AAEEBL Conference Notes – Day Two

Day two started as a sleepy morning in Boston – coffee and a bagel helped a fair bit. I was still jazzed over some of the ideas shared the previous day so that excitement began to sink into where my brain goes next, which is how to do this badging server at my place. Trent Batson said at one of the breaks, ” The beauty of badges is the metadata behind the badge.” Now a recap of the sessions I attended.

Lessons Learned – Mobilizing an Institution to Embrace ePortfolios to Measure Essential Learning Outcomes

Before this session even started, I was skeptical. We all know that marking using ePortfolios take longer, so how does one actually get the entire institution to take on that extra work. I mean, there’s a reason faculty use multiple choice, scantron style assessment methods right? It’s faster to mark. Well, this session didn’t totally answer the question, but it did mention two key concepts that the entire conference revolved around – learning outcomes (competencies or objectives depending on your local syntax) and curriculum change from teacher focused to student focused. Faculty and students were looking for a better experience, and the only way to do it was through curriculum change. Stockton College took four years to identify the correct outcomes (at the institutional level), gain consensus, map out the connections to the institution level and the course and program level, create an assessment plan and select an ePortfolio platform (Blackboard and Digication).

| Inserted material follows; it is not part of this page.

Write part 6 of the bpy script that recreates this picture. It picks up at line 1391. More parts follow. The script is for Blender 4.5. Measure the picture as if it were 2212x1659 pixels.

Digital Connections: From College to Career

This presentation was about a ePortfolio use in Business Administration program at Tunxis Community College – many of the same lessons we’ve learned in the first year; you need to make it worth something, and you need to integrate other elements of academic life into the ePortfolio process. It’s also nice to see that students there resist the ePortfolio stuff but recognize the value at the end when they see their own growth.

Iterating on the Academic Transcript: Linking Outcomes to ePortfolio Evidence

This session was about working on the lack of information in a traditional transcript. Stanford University has flipped the transcript – it presents information along the outcomes that were in the program. So it would list the outcome (say, something like ethical reasoning) and list the courses that assess that outcome and the result of that course. ePortfolios sit beside this process as an unofficial record of what was achieved. Drexel University is currently in the process of doing this – except they have things called student learning priorities, which are measured from three areas: co-curricular, curricular and co-op. I see a lot of McMaster’s Learning Portfolio initiative in Drexel’s approach.

Cultivating Learning Cultures: Reflective Habits of Mind and the Value of Uncertainty

“I wanted to hijack the eportfolio to be about the learning process.” Kathy Takayama

This keynote was one of those talks that sits with you for a while. I really had to think about this one, so my notes are not that great… but the gist of it was that ePortfolios are learning spaces for metacognition. By using open language (like “so far” and “at this time”) and integrating the language of uncertainty into the course (and obviously the requirements) it allowed Kathy a pathway to allow students to develop the idea of metacognition about one’s own learning.

Design Thinking: Digital Badges and Portfolios

This was a workshop, which engaged us in thinking about developing a series of badges that could be offered at our institutions, and give that framework some thought. We primarily worked with the Jisc Open Badge Design Kit. We did have to consider what goes into a badge to make it powerful – what we came up with was that the criteria is part of the badge, and that students provide evidence of “earning” or achieving that badge. I’ll write something in the near future about this, but we’ll be exploring this area in the next few months as our MacServe program wants to issue badges, and I have to make it happen!